To ask each town and village to guard all the power lines, gas lines and aqueducts is too much; to ask large private-sector companies such as airlines and food processors to be wholly responsible for the security of their products is also too much. It is not just that Washington is the only entity with the ability to raise the resources our new situation requires; the notion of letting a thousand different ideas compete and flourish -- which works so well to create goods and services -- does not work at all in the face of a national security emergency. Unity of action and purpose is required, and only the federal government can provide it.

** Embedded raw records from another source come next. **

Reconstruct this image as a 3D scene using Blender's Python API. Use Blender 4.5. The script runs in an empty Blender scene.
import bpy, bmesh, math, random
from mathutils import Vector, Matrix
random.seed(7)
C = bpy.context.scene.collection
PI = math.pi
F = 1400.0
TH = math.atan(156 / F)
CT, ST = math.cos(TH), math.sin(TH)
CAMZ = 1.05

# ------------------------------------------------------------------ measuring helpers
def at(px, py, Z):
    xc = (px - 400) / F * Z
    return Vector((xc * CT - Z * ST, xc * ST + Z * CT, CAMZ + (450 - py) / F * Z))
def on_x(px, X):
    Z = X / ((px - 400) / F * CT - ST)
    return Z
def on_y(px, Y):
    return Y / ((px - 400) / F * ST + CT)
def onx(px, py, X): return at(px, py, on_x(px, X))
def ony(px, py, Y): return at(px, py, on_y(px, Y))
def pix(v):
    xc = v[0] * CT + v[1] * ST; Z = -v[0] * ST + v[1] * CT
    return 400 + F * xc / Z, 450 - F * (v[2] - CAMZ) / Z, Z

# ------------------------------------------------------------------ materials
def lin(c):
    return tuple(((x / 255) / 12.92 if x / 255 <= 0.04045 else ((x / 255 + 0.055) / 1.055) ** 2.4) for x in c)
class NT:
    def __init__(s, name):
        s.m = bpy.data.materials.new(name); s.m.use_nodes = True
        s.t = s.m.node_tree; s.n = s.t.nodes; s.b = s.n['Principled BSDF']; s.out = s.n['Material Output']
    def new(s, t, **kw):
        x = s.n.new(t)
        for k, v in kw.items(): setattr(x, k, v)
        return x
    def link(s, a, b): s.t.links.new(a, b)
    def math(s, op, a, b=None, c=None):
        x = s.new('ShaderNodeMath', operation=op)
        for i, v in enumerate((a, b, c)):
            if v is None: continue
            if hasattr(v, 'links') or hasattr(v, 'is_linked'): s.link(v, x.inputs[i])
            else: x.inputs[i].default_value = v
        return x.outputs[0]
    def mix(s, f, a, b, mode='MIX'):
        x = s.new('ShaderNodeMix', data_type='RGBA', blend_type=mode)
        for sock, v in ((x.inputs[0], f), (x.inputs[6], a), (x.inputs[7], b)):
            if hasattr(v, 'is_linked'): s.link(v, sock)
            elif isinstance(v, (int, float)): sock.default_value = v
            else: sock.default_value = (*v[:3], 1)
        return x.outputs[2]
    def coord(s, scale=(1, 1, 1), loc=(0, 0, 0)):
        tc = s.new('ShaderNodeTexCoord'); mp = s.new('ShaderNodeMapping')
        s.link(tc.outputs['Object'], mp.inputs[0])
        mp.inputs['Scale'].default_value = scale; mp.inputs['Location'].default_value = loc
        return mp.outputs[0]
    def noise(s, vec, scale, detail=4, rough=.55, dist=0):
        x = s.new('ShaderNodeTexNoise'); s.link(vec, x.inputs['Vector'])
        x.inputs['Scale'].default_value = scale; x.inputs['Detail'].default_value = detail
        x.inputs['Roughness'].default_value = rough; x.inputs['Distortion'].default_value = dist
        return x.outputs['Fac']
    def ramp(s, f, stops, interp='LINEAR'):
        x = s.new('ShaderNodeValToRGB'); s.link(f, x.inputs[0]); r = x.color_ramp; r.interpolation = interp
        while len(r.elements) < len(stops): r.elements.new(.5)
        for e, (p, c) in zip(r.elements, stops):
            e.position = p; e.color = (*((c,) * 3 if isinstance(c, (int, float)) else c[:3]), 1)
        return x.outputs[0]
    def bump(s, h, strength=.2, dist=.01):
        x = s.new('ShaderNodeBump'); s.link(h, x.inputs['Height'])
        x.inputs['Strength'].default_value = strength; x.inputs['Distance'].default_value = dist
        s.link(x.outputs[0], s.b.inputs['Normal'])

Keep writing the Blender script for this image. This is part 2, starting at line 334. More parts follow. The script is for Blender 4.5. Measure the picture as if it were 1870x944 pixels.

The era of a shrinking federal government has come to a close. From 1912 to 1980, the federal government grew with little interruption. The modern conservative movement, beginning with Barry Goldwater in 1964 and attaining power with Ronald Reagan's victory in 1980, argued that Washington had grown too large, too inefficient and too out of touch. Even liberals had to admit there was some truth to this argument. For the next two decades, the federal government stopped growing, and by some measures even shrank, with Bill Clinton doing more of the shrinking than any other president. But our new situation has dramatically reversed that trend. Within a few years, those like Dick Armey and Tom DeLay, who believe that any time the federal government moves, its fingers should be chopped off, will be fighting an increasingly desperate rear guard action.
The changing times present President Bush with what could be the greatest challenge of his presidency. The tectonic plates beneath us are inexorably moving us to larger federal involvement. Surveys show that the American people are willing to cede more authority and dollars to Washington to do such things as tighten borders, make the skies safer and shore up our public health systems. Many who know George Bush well say he instinctively recognizes this change. But many in the base of his party do not. Since Sept. 11, the president has had to face down the hard right as often as he has fought with Democrats.
It will be very difficult for the president to break with the hard right, even though our times demand it. After all, it was Tom DeLay and not Tom Daschle who helped elect him president. But the "new" New Deal is upon us. The president can either lead the charge or be run over by it.
The writer is a Democratic senator from New York.